The dawn has begun to break and we are poised on the verge of reciting, after 2,000 years, the Shema of the Morning of Redemption. And the recital of the Shema is inextricably intertwined with the service of the Holy Temple: as long as it has not been rebuilt, all our service is defective. "Every generation in whose days the Holy Temple is not rebuilt is considered as though they had destroyed it." (Jerusalem Talmud, Yoma 1:1) Harsh words indeed! Why should a generation be considered as though they had destroyed the Holy Temple just because it had not been rebuilt in their days?
The Midrash explains: "What is the reason? Because they had not repented." (Yalkut Shimoni, Psalms 886). Had our generation - we personally - done true teshuva, then the Holy Temple would already have been rebuilt.

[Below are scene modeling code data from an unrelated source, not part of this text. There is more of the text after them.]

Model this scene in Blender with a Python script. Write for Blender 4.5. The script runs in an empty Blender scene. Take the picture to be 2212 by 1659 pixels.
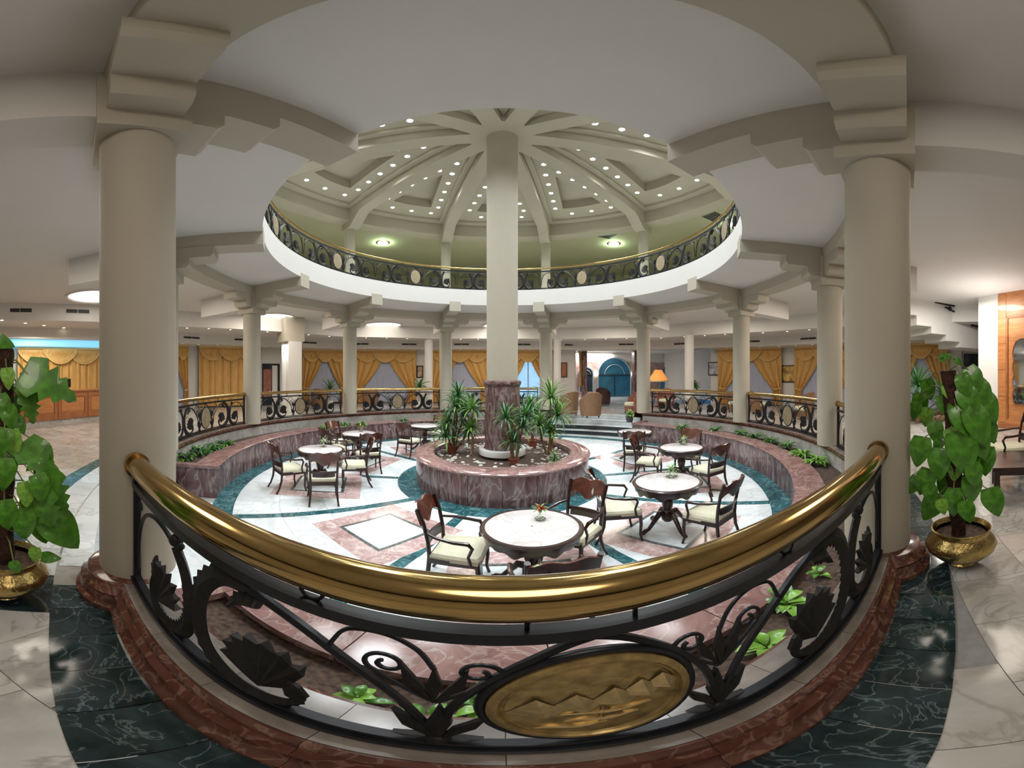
import bpy, math, random
from math import sin, cos, pi, radians as RAD, atan2, hypot, tan, sqrt
from mathutils import Vector, Matrix
R = random.Random(7)
SC = bpy.context.scene
COL = SC.collection
# ---------------------------------------------------------------- camera (a stitched cylindrical panorama)
F, PX0, PY0, CY, EZ = 724.0, 1085.0, 812.0, -7.21, 1.55
cd = bpy.data.cameras.new('camera'); cam = bpy.data.objects.new('camera', cd); COL.objects.link(cam)
cd.type = 'PANO'; cd.panorama_type = 'EQUIRECTANGULAR'
cd.longitude_min = (0 - PX0) / F; cd.longitude_max = (2212 - PX0) / F
cd.latitude_min = -(1659 - PY0) / F; cd.latitude_max = PY0 / F
cd.clip_start = 0.02; cd.clip_end = 200
cam.location = (0, CY, EZ); cam.rotation_euler = (pi / 2, 0, 0)
SC.camera = cam
# ---------------------------------------------------------------- world (dusk outside), exposure
w = bpy.data.worlds.new('dusk'); SC.world = w; w.use_nodes = True
w.node_tree.nodes['Background'].inputs[0].default_value = (0.06, 0.16, 0.30, 1)
w.node_tree.nodes['Background'].inputs[1].default_value = 0.5
SC.view_settings.view_transform = 'Standard'; SC.view_settings.look = 'None'
SC.view_settings.exposure = 0.0; SC.view_settings.gamma = 1.0
SC.view_settings.use_curve_mapping = False
SC.cycles.max_bounces = 7; SC.cycles.diffuse_bounces = 4; SC.cycles.glossy_bounces = 3
SC.cycles.use_adaptive_sampling = True; SC.cycles.adaptive_threshold = .03
SC.cycles.caustics_reflective = False; SC.cycles.caustics_refractive = False
SC.cycles.sample_clamp_indirect = 6.0
SC.cycles.use_denoising = True

def area(name, loc, size, power, color=(1, .93, .82), rot=(0, 0, 0), shape='DISK', spread=pi):
    l = bpy.data.lights.new(name, 'AREA'); l.shape = shape; l.size = size; l.energy = power; l.color = color; l.spread = spread
    o = bpy.data.objects.new(name, l); COL.objects.link(o); o.location = loc; o.rotation_euler = rot
    return o
COLA = [-17.35, 20.5, 57.2, 92.6, 128.9, 164.3, -159.6, -124.8, -88.3, -52.6]     # columns round the well, degrees from the camera side
SECT = [1.6, 38.9, 74.9, 110.7, 146.6, -177.6, -142.2, -106.5, -70.4, -35.0]
def PA(r, a, z=0.0):
    a = RAD(a); return Vector((r * sin(a), -r * cos(a), z))
for k, a in enumerate(SECT):
    area('dome_light', PA(3.4, a, 7.93), 1.3, 84, (.90, .96, 1), spread=RAD(125))
    area('dome_light', PA(5.2, a, 7.93), .9, 26, (.92, .97, 1), spread=RAD(125))
for a in SECT:
    area('aisle_light', PA(8.2, a, 3.98), 1.8, 52 if abs(a) < 20 else (68 if abs(a) < 45 else 105), (1, .89, .76))
for k in range(8):
    area('gallery_light', PA(8.0, k * 45 + 10, 7.3), .5, 38, (.97, 1, .72))
area('stair_light', (9.0, -5.2, 3.9), 1.0, 120, (1, .96, .90))
area('stair_ceiling_fill', (9.0, -6.1, 2.7), 1.6, 26, (1, .96, .92), rot=(pi, 0, 0))  # unseen upward fill, added to brighten the ceiling by the stair; no fixture
area('entrance_light', (6.5, 16.2, 3.2), 3.0, 260, (1, .93, .86))
area('counter_light', (-11.9, -5.0, 3.1), 1.4, 95, (1, .95, .80))

# ---------------------------------------------------------------- pixel helpers (a pixel ray met with a height, a radius or a distance)
def ray(x):
    th = (x - PX0) / F; return sin(th), cos(th)
def at(x, y, z):
    s, c = ray(x); d = (z - EZ) / tan((PY0 - y) / F); return Vector((d * s, CY + d * c, z))
def atd(x, y, d):
    s, c = ray(x); return Vector((d * s, CY + d * c, EZ + d * tan((PY0 - y) / F)))
def zd(y, d): return EZ + d * tan((PY0 - y) / F)

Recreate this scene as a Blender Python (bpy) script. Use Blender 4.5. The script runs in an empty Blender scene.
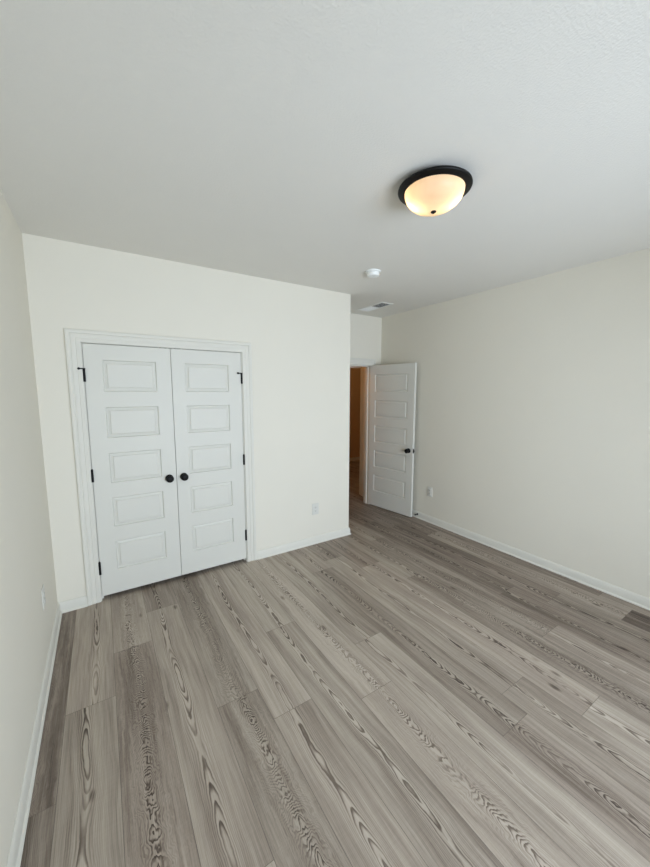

We have nurtured this faith for thousands of years, while we walked along the way in a hundred countries of exile. And now we are to speak of this faith while we are once again dwelling in our home in the Land of Israel. The time has long since come for us all do genuine teshuva, to proclaim the Shema of complete faith, to proclaim the Shema of the morning of redemption, to put the long night of exile behind us, and to allow the sunlight of Mashiach to burst forth over the rebuilt Holy Temple, from there to illuminate Zion and the whole of Israel, "in order that your days and your children's days be prolonged on the Land which HaShem swore to your fathers to give them, as the days of heaven above the earth."